Enhanced descriptions from Syndetics:

Few publications illustrate so comprehensively what American men, women, and children wore in the 1940s than the Sears catalogs of those years, when the company's fashions typified the tastes of the American mainstream. This book is a compilation of 122 fully illustrated and captioned pages selected and reproduced from rare copies of Sears catalogs of the World War II era.
Over 120 large-format pages have been carefully reprinted on high-quality glossy stock. They reveal in sharp detail the broad range of clothing fashions available during a period when wartime gasoline rationing made mail-order shopping reach new heights of popularity.

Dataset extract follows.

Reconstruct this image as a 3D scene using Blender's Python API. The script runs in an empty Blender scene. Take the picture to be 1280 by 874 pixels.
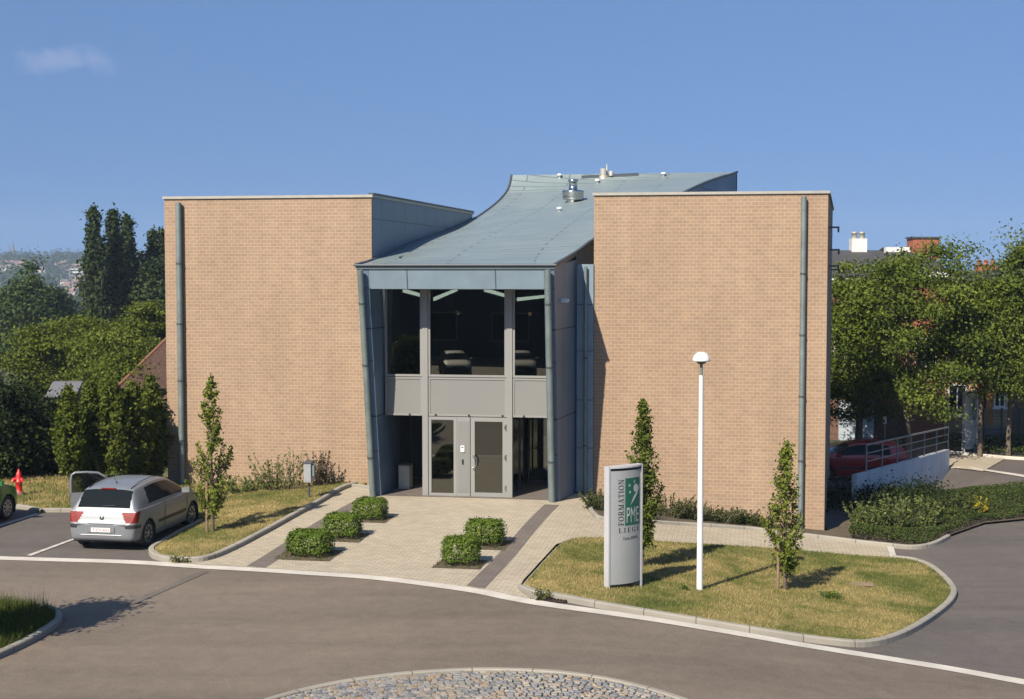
import bpy, bmesh, math, random
import numpy as np
from mathutils import Vector, Matrix
from mathutils.geometry import tessellate_polygon
R = math.radians
C = bpy.context.scene.collection
scene = bpy.context.scene

# ------------------------------------------------------------------ camera, sky, sun, exposure
F, CX, CY, HZ, EYE = 1750.0, 640.0, 437.0, 340.0, 6.45
PITCH = math.atan((CY - HZ) / F)
cam_d = bpy.data.cameras.new('camera'); cam = bpy.data.objects.new('camera', cam_d); C.objects.link(cam)
cam_d.sensor_width = 36; cam_d.lens = 36 * F / 1280; cam_d.clip_start = 0.1; cam_d.clip_end = 6000
cam.location = (0, 0, EYE); cam.rotation_euler = (R(90) - PITCH, 0, 0)
scene.camera = cam
SUN_EL, SUN_AZ = 41.0, 211.0            # azimuth clockwise from +Y
sd = Vector((math.sin(R(SUN_AZ)) * math.cos(R(SUN_EL)), math.cos(R(SUN_AZ)) * math.cos(R(SUN_EL)), math.sin(R(SUN_EL))))
world = bpy.data.worlds.new('World'); scene.world = world; world.use_nodes = True
wn, wl = world.node_tree.nodes, world.node_tree.links
bg = wn['Background']; bg.inputs[1].default_value = 0.071
sky = wn.new('ShaderNodeTexSky'); sky.sky_type = 'NISHITA'; sky.sun_disc = False
sky.sun_elevation = R(SUN_EL); sky.sun_rotation = R(SUN_AZ)
sky.altitude = 0; sky.air_density = 1.0; sky.dust_density = 0.2; sky.ozone_density = 4.0
# one faint cloud low in the sky at the left
wtc = wn.new('ShaderNodeTexCoord')
smp = wn.new('ShaderNodeMapping'); smp.inputs['Scale'].default_value = (1, 1, 0.48); smp.inputs['Location'].default_value = (0, 0, 0.34); wl.new(wtc.outputs['Generated'], smp.inputs[0])
wl.new(smp.outputs[0], sky.inputs[0])
tint = wn.new('ShaderNodeMixRGB'); tint.blend_type = 'MULTIPLY'; tint.inputs[0].default_value = 1; wl.new(sky.outputs[0], tint.inputs[1]); tint.inputs[2].default_value = (1.07, 1.16, 1.24, 1)
def wdir(u, v):
    cx, cy = (u - CX) / F, -(v - CY) / F
    return Vector((cx, math.cos(PITCH) + cy * math.sin(PITCH), cy * math.cos(PITCH) - math.sin(PITCH))).normalized()
cd = wdir(72, 75)
sub = wn.new('ShaderNodeVectorMath'); sub.operation = 'SUBTRACT'; wl.new(wtc.outputs['Generated'], sub.inputs[0]); sub.inputs[1].default_value = cd
scl = wn.new('ShaderNodeVectorMath'); scl.operation = 'MULTIPLY'; wl.new(sub.outputs[0], scl.inputs[0]); scl.inputs[1].default_value = (1/0.040, 1/0.040, 1/0.0100)
ln = wn.new('ShaderNodeVectorMath'); ln.operation = 'LENGTH'; wl.new(scl.outputs[0], ln.inputs[0])
nz = wn.new('ShaderNodeTexNoise'); nz.inputs['Scale'].default_value = 55; nz.inputs['Detail'].default_value = 5; wl.new(wtc.outputs['Generated'], nz.inputs['Vector'])
ad = wn.new('ShaderNodeMath'); ad.operation = 'MULTIPLY_ADD'; wl.new(nz.outputs[0], ad.inputs[0]); ad.inputs[1].default_value = 2.2; wl.new(ln.outputs['Value'], ad.inputs[2])
mr = wn.new('ShaderNodeMapRange'); mr.interpolation_type = 'SMOOTHSTEP'; wl.new(ad.outputs[0], mr.inputs[0])
mr.inputs[1].default_value = 2.25; mr.inputs[2].default_value = 1.2; mr.inputs[3].default_value = 0.0; mr.inputs[4].default_value = 0.22
mx = wn.new('ShaderNodeMixRGB'); wl.new(mr.outputs[0], mx.inputs[0]); wl.new(tint.outputs[0], mx.inputs[1]); mx.inputs[2].default_value = (5.2, 5.3, 6.4, 1)
wl.new(mx.outputs[0], bg.inputs[0])
sun_d = bpy.data.lights.new('sun', 'SUN'); sun = bpy.data.objects.new('sun', sun_d); C.objects.link(sun)
sun_d.energy = 5.0; sun_d.angle = R(0.53); sun_d.color = (1.0, 0.90, 0.76)
sun.rotation_euler = sd.to_track_quat('Z', 'Y').to_euler(); sun.location = (-30, -40, 60)
scene.view_settings.view_transform = 'Standard'; scene.view_settings.look = 'None'
scene.view_settings.exposure = 0.85; scene.view_settings.gamma = 1.0; scene.view_settings.use_curve_mapping = False

# ------------------------------------------------------------------ terrain and pixel helpers (used to measure the site)
def sm(a, b, x):
    t = min(1, max(0, (x - a) / (b - a))); return t * t * (3 - 2 * t)
def terrain(x, y):
    z = -0.85 * sm(0.5, 10, x)
    z += 0.16 * sm(30, 36.5, y) * (1 - sm(1.5, 4.5, x)) * sm(-9, -6, x)
    z -= 0.25 * sm(42, 60, y) * sm(4, 10, x)
    z -= 0.50 * sm(44.5, 49, y) * (1 - sm(57.5, 61, y)) * sm(8.5, 10.5, x) * (1 - sm(15.8, 17.6, x))
    if y > 55:
        s0 = 60 if x < 4 else 110
        z -= 42 * sm(s0, s0 + 500, y)
        z += (62 - 0.012 * (x + 560)) * sm(750, 1600, y) + 3 * math.sin(x * 0.011) * sm(1000, 1600, y)
    return z
def ray(u, v):
    cx, cy = (u - CX) / F, -(v - CY) / F
    return Vector((cx, math.cos(PITCH) + cy * math.sin(PITCH), cy * math.cos(PITCH) - math.sin(PITCH)))
def G(u, v, dz=0.0):
    d = ray(u, v); z = 0.0
    for _ in range(12):
        k = (z + dz - EYE) / d.z; x, y = d.x * k, d.y * k; z = terrain(x, y)
    return Vector((x, y, z + dz))
def at(u, v, Y):
    d = ray(u, v); k = Y / d.y
    return Vector((d.x * k, Y, EYE + d.z * k))
def px(*uv): return [G(u, v).xy for u, v in uv]

YAW = R(-9.65)
O = Vector((-10.39, 42.0))
E1 = Vector((math.cos(YAW), math.sin(YAW))); E2 = Vector((-math.sin(YAW), math.cos(YAW)))
def BW(s, t): return O + E1 * s + E2 * t          # building frame -> world xy
def WB(p):
    q = Vector((p[0], p[1])) - O; return Vector((q.dot(E1), q.dot(E2)))

# ------------------------------------------------------------------ object helpers
def setp(o, label=None, cat=None, group=None, kind=None):
    if label: o['label'] = label
    if cat: o['category'] = cat
    if group: o['group'] = group
    if kind: o['kind'] = kind
    return o
def thing(name, label, cat, loc=(0, 0, 0), rz=0, group=None, kind=None):
    o = bpy.data.objects.new(name, None); C.objects.link(o); o.empty_display_size = 0.2
    o.location = loc; o.rotation_euler = (0, 0, rz)
    return setp(o, label, cat, group, kind)
def kids(o): return [c for c in bpy.data.objects if c.parent == o]
def copy_tree(root, loc, rz, label=None, group=None, scale=None):
    def cp(o, par):
        c = o.copy(); C.objects.link(c); c.parent = par
        for ch in kids(o): cp(ch, c)
        return c
    r = cp(root, None); r.location = loc; r.rotation_euler = (0, 0, rz)
    if scale: r.scale = scale
    if label: r['label'] = label
    if group: r['group'] = group
    return r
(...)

Hundreds of accurately detailed drawings depict articles of clothing and personal accessories, including hats, overcoats, shoes, dresses, sportswear, undergarments, neckties, and more. Styles for children range from play clothes to "Sunday best." Men's clothing reflects the conservativism in male fashions during the period. Women's wear ranges from slacks, newly popular with women in the workforce, to dresses with plenty of "Oomph."
Here is a richly revealing document that historians of costume and readers interested in fashion, social history, and Americana will find endlessly fascinating. JoAnne Olian, curator of the Costume Collection at the Museum of the City of New York, has written an introduction that appraises the fashions of the 1940s and the many ways in which they reflected the times.